Disney 'sweatshop auditors' queried


Wendy Leung


August 29, 2005


A New York-based pressure group says the auditing firm hired by Hong Kong Disneyland to investigate its alleged sweatshops on the mainland is not acceptable.

The National Labor Committee said the independence of the accounting firm, Virite, which claims to be a US-based nonprofit social training and auditing firm, cannot be ascertained as it depends on corporate grants. Virite would not comment.

The NLC is an independent human rights organization based in the United States which helps defend the human rights of workers in the global economy.

The committee urged Hong Kong Disneyland to open its contractors' factories to a concern group, Scholars Against Corporate Misbehavior, an organization founded in June this year, so that it can train the workers to monitor factory conditions.

``The best monitors in the world are the workers themselves,''said NLC senior associate Barbara Briggs.

She also called on the theme park to disclose the names and addresses of the factories it uses in China to make Disney goods as a sign of good faith and to assure the public it is not trying to hide sweatshop conditions.

Briggs said the recent research by Scholars Against Corporate Misbehavior, which first highlighted the alleged sweatshop conditions, had been spread over a period of several months. More than 120 workers were interviewed, while Disney conducts just one or two factory audits a year.

In a report released in New York, the NLC alleged that factory workers in China are pressed to work 10 to 13 hours a day, six to seven days a week, producing Disney's children's books .

The NLC report followed the August 18 statement by the local concern group which alleged that workers in printing factories across the border are underpaid, receiving an hourly wage of 2.7 yuan (HK$2.59) instead of the legal wage of 3.33 to 3.43 yuan.

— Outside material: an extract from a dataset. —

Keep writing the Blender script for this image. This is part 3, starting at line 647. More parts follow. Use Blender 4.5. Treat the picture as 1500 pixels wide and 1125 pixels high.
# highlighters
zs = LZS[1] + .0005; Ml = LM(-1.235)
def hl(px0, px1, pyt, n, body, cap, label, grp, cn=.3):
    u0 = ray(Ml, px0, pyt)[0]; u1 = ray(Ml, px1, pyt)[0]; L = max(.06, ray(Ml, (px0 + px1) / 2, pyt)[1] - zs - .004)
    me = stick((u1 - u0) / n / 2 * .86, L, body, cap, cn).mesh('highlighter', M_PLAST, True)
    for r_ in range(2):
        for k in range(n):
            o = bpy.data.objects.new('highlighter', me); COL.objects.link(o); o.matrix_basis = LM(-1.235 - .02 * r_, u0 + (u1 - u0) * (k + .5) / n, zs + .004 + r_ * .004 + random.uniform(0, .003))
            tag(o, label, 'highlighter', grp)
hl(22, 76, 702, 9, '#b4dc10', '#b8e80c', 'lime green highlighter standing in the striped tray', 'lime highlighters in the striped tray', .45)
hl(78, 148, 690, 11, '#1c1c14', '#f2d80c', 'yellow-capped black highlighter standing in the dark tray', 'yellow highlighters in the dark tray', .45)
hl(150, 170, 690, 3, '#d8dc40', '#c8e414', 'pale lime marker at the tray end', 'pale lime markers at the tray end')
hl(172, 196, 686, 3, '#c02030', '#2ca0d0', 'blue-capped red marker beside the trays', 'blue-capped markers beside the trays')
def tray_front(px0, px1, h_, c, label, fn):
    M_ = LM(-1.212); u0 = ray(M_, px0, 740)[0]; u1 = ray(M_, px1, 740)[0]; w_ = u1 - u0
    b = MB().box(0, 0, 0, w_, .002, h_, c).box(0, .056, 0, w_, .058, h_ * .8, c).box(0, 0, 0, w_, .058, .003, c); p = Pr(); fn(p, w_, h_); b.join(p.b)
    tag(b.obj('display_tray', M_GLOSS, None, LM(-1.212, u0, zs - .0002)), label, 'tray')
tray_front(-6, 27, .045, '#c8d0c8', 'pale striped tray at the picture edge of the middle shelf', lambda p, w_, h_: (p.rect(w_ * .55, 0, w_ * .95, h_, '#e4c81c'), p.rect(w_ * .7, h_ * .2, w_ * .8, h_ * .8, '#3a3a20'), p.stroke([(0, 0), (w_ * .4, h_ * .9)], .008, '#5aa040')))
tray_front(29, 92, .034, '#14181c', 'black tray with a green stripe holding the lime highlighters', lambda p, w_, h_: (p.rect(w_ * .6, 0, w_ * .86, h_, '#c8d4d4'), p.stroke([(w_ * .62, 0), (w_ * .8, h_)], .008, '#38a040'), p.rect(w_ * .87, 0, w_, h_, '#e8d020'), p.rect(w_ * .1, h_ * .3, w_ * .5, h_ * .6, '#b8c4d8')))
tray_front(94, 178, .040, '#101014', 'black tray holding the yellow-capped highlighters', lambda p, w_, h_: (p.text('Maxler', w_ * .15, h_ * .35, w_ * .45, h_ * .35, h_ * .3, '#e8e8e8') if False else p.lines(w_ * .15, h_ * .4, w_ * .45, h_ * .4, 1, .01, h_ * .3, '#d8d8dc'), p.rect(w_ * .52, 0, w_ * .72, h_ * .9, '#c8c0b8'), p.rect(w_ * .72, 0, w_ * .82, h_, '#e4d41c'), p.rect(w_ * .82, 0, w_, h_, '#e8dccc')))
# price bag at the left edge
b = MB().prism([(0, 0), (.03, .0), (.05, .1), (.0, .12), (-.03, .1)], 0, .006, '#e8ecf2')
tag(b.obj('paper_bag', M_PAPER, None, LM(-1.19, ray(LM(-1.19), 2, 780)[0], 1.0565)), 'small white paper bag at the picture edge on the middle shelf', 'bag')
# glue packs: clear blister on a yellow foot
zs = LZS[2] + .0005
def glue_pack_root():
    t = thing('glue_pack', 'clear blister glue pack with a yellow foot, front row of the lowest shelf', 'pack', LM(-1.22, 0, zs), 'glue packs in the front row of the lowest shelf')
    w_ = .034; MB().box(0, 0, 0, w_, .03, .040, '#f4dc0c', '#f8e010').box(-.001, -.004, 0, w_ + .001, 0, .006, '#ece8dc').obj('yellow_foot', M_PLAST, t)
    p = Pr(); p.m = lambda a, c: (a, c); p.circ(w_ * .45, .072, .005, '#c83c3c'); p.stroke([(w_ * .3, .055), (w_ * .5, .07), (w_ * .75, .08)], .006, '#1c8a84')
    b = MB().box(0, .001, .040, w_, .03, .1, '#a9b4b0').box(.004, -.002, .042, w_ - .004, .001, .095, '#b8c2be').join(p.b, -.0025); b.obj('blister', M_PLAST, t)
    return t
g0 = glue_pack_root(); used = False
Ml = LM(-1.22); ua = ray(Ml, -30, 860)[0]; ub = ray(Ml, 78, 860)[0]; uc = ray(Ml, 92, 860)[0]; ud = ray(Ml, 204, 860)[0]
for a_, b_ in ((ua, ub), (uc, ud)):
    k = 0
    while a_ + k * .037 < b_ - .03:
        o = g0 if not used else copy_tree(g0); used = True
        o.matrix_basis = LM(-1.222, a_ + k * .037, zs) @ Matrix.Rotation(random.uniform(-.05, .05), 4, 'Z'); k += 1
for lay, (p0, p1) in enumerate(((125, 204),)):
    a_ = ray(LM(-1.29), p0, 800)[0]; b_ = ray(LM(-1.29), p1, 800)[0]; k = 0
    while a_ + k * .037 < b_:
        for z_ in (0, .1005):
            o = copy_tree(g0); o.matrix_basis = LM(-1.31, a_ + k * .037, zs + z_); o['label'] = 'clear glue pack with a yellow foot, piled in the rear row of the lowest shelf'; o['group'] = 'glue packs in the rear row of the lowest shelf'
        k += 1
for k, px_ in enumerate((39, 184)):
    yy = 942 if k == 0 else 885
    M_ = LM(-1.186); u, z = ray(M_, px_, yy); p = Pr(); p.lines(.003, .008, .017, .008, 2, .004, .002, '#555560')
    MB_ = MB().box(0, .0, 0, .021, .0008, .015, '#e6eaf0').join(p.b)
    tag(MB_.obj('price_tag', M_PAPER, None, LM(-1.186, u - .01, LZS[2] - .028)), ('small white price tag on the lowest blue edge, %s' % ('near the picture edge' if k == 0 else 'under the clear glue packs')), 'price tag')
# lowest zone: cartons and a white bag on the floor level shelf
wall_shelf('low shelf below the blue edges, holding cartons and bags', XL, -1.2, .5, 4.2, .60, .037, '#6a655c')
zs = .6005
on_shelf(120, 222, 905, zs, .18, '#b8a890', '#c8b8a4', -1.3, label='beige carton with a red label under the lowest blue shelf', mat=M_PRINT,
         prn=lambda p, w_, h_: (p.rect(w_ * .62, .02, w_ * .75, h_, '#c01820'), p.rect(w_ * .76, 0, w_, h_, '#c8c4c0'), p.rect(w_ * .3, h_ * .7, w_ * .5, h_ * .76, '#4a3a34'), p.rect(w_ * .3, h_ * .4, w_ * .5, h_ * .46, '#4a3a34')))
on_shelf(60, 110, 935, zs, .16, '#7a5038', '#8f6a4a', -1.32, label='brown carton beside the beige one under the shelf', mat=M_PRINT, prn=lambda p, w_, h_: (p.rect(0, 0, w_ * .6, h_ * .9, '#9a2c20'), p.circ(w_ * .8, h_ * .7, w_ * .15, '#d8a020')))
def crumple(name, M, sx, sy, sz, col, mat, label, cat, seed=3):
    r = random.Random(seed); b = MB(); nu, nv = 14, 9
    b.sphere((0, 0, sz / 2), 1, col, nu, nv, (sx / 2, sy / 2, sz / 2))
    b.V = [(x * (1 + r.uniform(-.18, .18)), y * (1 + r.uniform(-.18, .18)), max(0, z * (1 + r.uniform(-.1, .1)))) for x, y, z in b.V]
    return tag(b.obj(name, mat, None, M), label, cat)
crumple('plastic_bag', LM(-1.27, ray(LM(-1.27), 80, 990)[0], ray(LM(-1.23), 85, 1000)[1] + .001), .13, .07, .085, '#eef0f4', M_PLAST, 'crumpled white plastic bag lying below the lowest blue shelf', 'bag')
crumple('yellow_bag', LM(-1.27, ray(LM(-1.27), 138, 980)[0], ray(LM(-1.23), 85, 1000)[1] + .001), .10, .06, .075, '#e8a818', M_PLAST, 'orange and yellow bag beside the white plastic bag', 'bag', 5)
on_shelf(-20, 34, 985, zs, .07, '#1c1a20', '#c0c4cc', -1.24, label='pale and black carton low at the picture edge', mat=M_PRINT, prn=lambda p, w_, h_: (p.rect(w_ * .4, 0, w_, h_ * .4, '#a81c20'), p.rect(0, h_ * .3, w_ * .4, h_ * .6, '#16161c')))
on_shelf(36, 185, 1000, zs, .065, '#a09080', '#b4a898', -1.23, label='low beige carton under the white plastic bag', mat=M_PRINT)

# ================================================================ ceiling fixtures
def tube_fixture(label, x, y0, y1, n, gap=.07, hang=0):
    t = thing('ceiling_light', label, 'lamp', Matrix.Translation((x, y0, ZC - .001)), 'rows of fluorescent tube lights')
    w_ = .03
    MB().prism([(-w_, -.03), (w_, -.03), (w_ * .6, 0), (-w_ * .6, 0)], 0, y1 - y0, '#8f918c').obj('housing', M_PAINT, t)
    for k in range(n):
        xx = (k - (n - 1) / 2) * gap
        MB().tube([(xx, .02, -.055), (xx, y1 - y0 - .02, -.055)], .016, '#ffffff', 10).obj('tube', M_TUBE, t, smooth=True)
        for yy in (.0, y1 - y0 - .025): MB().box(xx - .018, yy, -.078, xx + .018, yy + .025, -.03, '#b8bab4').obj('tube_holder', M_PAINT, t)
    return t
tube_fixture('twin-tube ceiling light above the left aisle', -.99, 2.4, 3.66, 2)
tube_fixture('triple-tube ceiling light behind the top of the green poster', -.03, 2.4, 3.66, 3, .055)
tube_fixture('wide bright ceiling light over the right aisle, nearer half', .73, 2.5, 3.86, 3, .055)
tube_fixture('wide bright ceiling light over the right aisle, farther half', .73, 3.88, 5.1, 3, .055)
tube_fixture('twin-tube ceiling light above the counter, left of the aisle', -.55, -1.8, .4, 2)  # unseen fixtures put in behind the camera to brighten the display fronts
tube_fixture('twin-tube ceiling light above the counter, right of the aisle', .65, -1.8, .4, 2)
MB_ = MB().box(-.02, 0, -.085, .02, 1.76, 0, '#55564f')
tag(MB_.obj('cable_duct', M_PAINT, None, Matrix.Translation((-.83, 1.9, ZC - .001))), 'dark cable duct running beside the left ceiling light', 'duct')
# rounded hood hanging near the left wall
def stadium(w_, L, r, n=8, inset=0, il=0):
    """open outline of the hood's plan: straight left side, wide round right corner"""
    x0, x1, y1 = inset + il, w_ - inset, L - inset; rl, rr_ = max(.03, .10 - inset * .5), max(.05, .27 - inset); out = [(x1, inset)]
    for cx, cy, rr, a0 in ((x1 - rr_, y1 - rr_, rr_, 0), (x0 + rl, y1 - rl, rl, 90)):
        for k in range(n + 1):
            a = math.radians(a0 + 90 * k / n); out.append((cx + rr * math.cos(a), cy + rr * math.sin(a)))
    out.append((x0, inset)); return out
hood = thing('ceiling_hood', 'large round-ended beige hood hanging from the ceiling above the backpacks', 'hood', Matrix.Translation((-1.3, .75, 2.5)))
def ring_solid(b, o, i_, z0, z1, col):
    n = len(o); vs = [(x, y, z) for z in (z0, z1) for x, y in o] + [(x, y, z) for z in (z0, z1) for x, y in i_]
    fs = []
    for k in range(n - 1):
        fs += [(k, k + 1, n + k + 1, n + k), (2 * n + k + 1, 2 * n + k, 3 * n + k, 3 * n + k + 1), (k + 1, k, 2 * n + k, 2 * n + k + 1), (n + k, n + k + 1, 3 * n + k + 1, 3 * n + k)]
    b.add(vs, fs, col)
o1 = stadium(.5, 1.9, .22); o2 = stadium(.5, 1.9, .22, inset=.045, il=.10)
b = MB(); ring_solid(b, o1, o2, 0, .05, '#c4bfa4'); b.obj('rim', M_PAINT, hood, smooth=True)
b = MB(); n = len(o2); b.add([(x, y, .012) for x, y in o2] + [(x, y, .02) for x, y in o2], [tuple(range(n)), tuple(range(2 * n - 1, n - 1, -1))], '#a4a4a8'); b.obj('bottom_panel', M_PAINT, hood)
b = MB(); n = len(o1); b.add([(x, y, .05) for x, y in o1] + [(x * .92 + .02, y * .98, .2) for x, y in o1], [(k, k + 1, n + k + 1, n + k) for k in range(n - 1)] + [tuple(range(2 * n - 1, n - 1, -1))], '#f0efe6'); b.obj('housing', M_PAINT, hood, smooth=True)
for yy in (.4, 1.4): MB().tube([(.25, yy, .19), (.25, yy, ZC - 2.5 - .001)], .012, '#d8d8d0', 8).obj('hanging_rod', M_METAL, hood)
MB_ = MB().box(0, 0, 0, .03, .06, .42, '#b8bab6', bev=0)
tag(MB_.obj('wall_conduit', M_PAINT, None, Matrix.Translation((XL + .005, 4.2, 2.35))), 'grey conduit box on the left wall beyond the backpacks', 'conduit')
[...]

Disneyland spokeswoman Alannah Goss said the group took seriously the claims raised by the National Labor Committee and that Disney will work closely with Verite to ensure a thorough investigation of these claims.

Disney will also work with civil society organizations in China to determine whether a role in the investigation, or any subsequent remedial effort, would be appropriate, Goss said.

Briggs said, however, that inspections by Disney are announced in advance and that worker interviews are carried out inside the factory.

Under such conditions, workers may be inhibited for fear of losing their jobs after the auditors leave the factory.

However, one of the Shenzhen factories named in the concern group's survey, Hung Hing Printing Group, said in a statement released on August 20 that the allegations were not true.

It also dismissed claims that it was playing down injury reports, that it was using unsafe machinery and that it had underpaid its workers.

``We have customer inspections every month and, during these visits, our customers are able to talk to any of our 15,000 workers at random,'' the statement said.

Another factory named in the report, Nord Race Paper Company, also denied claims it underpaid and overworked its workers.

It said industrial accidents were rare and that injured staff could get adequate compensation.

The Shenzhen Labor Department said workers in the administrative region were protected by law and could not work for more than eight hours a day. They were also assured a minimum salary of 574 yuan a month.